After many years of mainly avoiding Taiwan's second largest city, I recently went back and the place had totally transformed into a large friendly metropole with a small town feel... like the unlikely mating between Taipei and Tainan. There are now wide, tree-lined boulevards and open spaces. Public art (that is not in the vein of Gimmo worship) and rapid transit. The city was relatively clean and bright. Most of all... I saw people freely moving around the city on bikes.

For my own trip there by bicycle, I rode down in just over 9 hours and quickly navigated through the city to catch the HSR home. It was gorgeous. Most of all... I felt safe.

I think the points highlighted in the article point toward some progressive and visionary leadership that has helped make this all possible. Kaohsiung's Mayorship will be contested later in the year and I hope to see the people of Kaohsiung continue to support the leaders who are taking bold steps to make a transformative difference rather than simply funding projects to enrich themselves (by proxy) and their cronies.

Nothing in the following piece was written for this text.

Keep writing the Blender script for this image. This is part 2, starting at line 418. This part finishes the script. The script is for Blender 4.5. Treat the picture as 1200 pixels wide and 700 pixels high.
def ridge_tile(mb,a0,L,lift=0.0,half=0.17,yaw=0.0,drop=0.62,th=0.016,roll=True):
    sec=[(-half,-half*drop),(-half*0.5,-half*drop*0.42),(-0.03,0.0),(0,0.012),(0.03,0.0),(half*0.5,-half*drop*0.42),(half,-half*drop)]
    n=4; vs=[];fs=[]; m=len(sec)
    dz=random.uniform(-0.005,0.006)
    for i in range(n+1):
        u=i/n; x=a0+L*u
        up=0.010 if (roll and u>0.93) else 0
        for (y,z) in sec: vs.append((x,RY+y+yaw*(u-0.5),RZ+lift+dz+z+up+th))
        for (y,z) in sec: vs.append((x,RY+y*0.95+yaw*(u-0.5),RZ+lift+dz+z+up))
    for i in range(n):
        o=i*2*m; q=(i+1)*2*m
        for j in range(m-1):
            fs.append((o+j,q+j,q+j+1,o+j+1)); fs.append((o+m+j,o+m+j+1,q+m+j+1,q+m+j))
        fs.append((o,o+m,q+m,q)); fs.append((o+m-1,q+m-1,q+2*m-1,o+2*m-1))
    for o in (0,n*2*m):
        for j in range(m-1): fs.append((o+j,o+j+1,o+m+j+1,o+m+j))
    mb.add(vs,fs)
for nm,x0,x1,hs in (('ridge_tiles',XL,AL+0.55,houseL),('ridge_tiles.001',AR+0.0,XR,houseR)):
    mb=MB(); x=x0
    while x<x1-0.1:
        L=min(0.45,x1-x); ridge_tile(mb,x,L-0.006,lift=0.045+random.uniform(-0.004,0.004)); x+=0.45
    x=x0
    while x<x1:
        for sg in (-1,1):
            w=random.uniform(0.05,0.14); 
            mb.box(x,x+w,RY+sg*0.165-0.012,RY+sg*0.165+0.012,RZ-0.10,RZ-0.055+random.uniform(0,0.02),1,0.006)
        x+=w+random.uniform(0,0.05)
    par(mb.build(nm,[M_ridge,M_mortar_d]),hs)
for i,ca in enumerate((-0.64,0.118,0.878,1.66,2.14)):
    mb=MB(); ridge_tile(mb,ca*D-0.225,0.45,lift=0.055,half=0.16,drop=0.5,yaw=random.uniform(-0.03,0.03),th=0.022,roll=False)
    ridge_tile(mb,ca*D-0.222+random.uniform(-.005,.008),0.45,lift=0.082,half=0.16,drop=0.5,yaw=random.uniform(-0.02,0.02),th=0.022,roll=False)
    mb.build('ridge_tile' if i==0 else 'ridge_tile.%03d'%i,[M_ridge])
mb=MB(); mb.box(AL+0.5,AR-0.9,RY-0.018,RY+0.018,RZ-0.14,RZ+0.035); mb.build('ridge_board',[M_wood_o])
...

Mayor Chen Chu and former Mayor Frank Hsieh deserve a tremendous amount of credit for Kaohsiung's amazing transformation and I hope this point is not lost on the people of Kaohsiung. I would also like to see an end to the ethnic politics that has kept many Taiwanese from pursuing their own interests in a sustainable future and throw their support behind politicians who make similar moves to improve the quality of life in the Taiwanese city.

Furthermore, in a more abstract way, I feel these concrete changes we have seen in Kaohsiung are both the direct and indirect result of a Taiwan centered outlook. I hope to see more of this in the future. China and Chinese do not hold the keys to Taiwan's future and no amount of increased revenue can turn Taiwan into an island that lives within its environmental means.